Doscientos cincuenta profesionales –entre los que había sumilleres, jefes de sala, distribuidores o prescriptores– se dieron cita en Riojafórum para participar en una interesante cata autodirigida y conocer de primera mano el testimonio de los bodegueros. Hasta 106 caldos se pudieron probar a lo largo de la jornada agrupados en una veintena de catas temáticas según su procedencia, tipo de uva, edad de las cepas o método de elaboración.
Los tempranillos de Rioja Alta, del río Leza o del Iregua, las garnachas del Najerilla, La Rioja Baja o la Sonsierra, las variedades minoritarias –graciano, mazuelo, maturana tinta, tempranillo blanco–, las maceraciones carbónicas, las crianzas sin madera... El abanico era prácticamente inabarcable por eso la organización determinó que fueran los propios participantes quienes decidieran qué lotes probar en función de sus intereses personales. Un acierto que permitió a los asistentes explorar La Rioja a su aire en lugar de limitarse a un papel de mero espectador.
Entre lo más interesante que pudo catarse destacan el encomiable trabajo de recuperación de viñedos centenarios en toda la región, la exhuberancia de las pujantes garnachas del Najerilla, la versatilidad y delicadeza de sus gracianos o los intrépidos experimentos de crianza más allá de la madera. «Creo que hemos conseguido sorprender a los asistentes con la extraordinaria diversidad y movimiento que hay en Rioja en estos momentos entre las bodegas familiares», reconocía Ana Jiménez, coordinadora del evento.
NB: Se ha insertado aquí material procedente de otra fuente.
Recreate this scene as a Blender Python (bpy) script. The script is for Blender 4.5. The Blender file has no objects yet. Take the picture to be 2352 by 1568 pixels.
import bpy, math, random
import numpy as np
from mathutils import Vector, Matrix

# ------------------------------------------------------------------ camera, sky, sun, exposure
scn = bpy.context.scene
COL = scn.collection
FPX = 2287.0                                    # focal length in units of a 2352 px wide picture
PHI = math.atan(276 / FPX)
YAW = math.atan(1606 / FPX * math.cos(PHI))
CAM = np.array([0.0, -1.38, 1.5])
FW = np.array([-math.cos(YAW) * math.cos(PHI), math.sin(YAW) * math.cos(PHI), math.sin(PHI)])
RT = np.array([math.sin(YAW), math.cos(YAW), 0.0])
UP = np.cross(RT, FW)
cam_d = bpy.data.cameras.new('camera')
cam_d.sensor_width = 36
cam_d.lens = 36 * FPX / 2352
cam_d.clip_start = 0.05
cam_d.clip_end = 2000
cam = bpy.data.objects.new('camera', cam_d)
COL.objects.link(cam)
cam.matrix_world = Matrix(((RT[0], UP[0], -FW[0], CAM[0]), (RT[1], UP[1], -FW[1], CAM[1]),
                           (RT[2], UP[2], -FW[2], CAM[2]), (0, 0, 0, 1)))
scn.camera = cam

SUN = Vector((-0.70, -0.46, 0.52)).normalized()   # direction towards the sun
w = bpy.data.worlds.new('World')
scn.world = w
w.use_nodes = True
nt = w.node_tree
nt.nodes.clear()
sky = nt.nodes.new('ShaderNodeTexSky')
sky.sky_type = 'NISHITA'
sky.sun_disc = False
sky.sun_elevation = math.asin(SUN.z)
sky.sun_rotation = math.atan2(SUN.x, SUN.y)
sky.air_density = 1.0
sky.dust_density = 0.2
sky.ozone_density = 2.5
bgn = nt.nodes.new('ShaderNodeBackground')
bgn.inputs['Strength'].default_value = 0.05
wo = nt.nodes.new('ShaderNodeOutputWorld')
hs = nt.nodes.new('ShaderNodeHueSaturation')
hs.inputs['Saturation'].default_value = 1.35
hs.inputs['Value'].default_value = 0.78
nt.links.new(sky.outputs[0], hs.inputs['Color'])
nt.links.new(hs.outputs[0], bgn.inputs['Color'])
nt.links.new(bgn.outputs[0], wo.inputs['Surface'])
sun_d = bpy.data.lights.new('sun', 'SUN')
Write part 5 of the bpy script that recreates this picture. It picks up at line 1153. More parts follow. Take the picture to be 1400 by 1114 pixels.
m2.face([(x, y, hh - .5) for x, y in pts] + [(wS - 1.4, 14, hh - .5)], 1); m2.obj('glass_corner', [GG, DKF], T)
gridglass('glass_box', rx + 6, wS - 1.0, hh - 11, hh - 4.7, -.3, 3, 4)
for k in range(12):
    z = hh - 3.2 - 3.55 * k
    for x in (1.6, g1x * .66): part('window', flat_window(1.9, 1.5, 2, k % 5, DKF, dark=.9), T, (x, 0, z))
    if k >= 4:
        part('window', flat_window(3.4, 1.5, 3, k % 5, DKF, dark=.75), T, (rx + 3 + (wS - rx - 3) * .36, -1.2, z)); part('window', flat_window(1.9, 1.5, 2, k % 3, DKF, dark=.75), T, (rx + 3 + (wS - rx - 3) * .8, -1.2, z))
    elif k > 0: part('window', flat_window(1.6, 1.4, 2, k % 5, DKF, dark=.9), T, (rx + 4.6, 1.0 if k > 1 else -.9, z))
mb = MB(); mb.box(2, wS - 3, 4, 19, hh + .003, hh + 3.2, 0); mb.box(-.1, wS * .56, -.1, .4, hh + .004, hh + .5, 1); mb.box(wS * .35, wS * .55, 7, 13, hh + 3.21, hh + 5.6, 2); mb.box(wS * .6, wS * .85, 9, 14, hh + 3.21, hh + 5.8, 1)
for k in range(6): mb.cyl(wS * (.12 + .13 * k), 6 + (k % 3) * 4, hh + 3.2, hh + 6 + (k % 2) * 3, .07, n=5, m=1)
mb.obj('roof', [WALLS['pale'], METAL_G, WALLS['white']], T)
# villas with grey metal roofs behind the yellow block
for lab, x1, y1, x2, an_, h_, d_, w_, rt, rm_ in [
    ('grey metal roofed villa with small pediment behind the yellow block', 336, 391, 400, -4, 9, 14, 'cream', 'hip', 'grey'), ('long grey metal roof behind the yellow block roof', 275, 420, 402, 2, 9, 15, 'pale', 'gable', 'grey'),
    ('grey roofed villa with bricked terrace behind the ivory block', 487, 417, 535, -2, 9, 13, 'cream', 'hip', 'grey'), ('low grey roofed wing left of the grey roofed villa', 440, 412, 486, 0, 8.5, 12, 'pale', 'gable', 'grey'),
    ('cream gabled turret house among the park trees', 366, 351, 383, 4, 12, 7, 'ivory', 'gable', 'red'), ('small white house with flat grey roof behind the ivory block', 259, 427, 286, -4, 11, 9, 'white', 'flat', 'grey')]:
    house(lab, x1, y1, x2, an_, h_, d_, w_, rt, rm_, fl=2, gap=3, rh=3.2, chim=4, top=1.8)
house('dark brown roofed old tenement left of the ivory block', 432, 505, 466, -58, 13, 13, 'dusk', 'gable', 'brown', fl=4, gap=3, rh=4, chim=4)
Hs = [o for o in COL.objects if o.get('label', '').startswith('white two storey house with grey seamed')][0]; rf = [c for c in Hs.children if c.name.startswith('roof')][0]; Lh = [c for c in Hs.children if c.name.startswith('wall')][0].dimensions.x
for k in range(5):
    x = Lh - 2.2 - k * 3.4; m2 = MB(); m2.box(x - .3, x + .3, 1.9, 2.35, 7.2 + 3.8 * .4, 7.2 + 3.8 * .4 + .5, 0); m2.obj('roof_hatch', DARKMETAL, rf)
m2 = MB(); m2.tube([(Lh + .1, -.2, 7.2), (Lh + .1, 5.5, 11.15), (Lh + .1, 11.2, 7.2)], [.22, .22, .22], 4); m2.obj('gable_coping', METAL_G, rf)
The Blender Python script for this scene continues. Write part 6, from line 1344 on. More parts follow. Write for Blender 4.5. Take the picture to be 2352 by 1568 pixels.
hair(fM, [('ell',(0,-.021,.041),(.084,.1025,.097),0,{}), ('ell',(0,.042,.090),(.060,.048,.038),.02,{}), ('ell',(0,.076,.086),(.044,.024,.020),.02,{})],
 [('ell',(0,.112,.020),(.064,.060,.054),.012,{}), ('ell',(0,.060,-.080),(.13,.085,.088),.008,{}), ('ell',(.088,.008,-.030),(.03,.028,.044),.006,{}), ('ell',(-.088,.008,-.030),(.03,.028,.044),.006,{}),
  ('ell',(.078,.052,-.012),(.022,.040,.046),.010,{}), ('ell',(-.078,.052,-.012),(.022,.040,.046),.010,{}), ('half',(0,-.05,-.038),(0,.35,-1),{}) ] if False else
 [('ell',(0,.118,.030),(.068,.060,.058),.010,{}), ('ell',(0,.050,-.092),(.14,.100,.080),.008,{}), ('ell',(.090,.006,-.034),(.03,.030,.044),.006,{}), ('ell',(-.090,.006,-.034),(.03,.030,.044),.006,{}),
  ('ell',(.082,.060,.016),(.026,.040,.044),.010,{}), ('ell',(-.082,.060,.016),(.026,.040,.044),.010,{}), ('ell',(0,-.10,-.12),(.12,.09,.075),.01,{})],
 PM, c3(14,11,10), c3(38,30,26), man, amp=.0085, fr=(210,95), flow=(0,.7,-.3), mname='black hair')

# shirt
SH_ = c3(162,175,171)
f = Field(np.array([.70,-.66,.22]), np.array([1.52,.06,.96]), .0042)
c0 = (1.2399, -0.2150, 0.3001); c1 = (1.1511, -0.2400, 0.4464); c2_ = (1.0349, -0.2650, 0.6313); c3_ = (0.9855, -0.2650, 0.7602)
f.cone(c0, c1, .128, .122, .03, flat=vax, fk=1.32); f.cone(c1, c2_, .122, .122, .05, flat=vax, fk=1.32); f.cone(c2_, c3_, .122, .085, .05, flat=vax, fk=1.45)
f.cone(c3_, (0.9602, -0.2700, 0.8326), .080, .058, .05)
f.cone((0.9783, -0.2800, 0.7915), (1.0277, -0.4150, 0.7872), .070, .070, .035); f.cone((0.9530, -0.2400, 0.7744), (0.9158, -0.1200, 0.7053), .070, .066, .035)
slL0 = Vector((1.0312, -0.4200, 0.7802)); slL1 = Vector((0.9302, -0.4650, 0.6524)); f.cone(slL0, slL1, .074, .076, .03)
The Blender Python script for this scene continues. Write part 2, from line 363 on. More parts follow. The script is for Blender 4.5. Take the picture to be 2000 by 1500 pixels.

Pero además la cita permitió ponerle cara y ojos a cada uno de los caldos, puesto que allí estaban las familias que los elaboran. Algunas con varias generaciones de bodegueros a sus espaldas, otras fruto de proyectos empresariales todavía en pañales, pero todas con una historia que contar. Como la de Eduardo Monge, propietario de Viña Ane, apenas cuatro hectáreas de vid en las que muestra una paleta de todas las variedades permitidas por el Consejo Regulador. Su padre vendía a la cooperativa una uva con la que él sin embargo elabora caldos tan cotizados como Laberinto, 850 botellas de un soberbio tempranillo.
O la de Sonia, nieta de Julio Ramírez de la Piscina, que en los años 40 montó en la bilbaína plaza Corazón de María una bodeguilla donde vendía los vinos que producía en San Vicente de la Sonsierra y Ábalos. O la de Javier Arizcuren, un arquitecto que ha mantenido vivo el viñedo de su familia en la sierra de Yerga, elaborando monovarietales de uvas ancestrales en una bodega de diseño construida en pleno centro de Logroño. Son solo algunas de las mil caras que se esconden detrás de cada etiqueta de Rioja.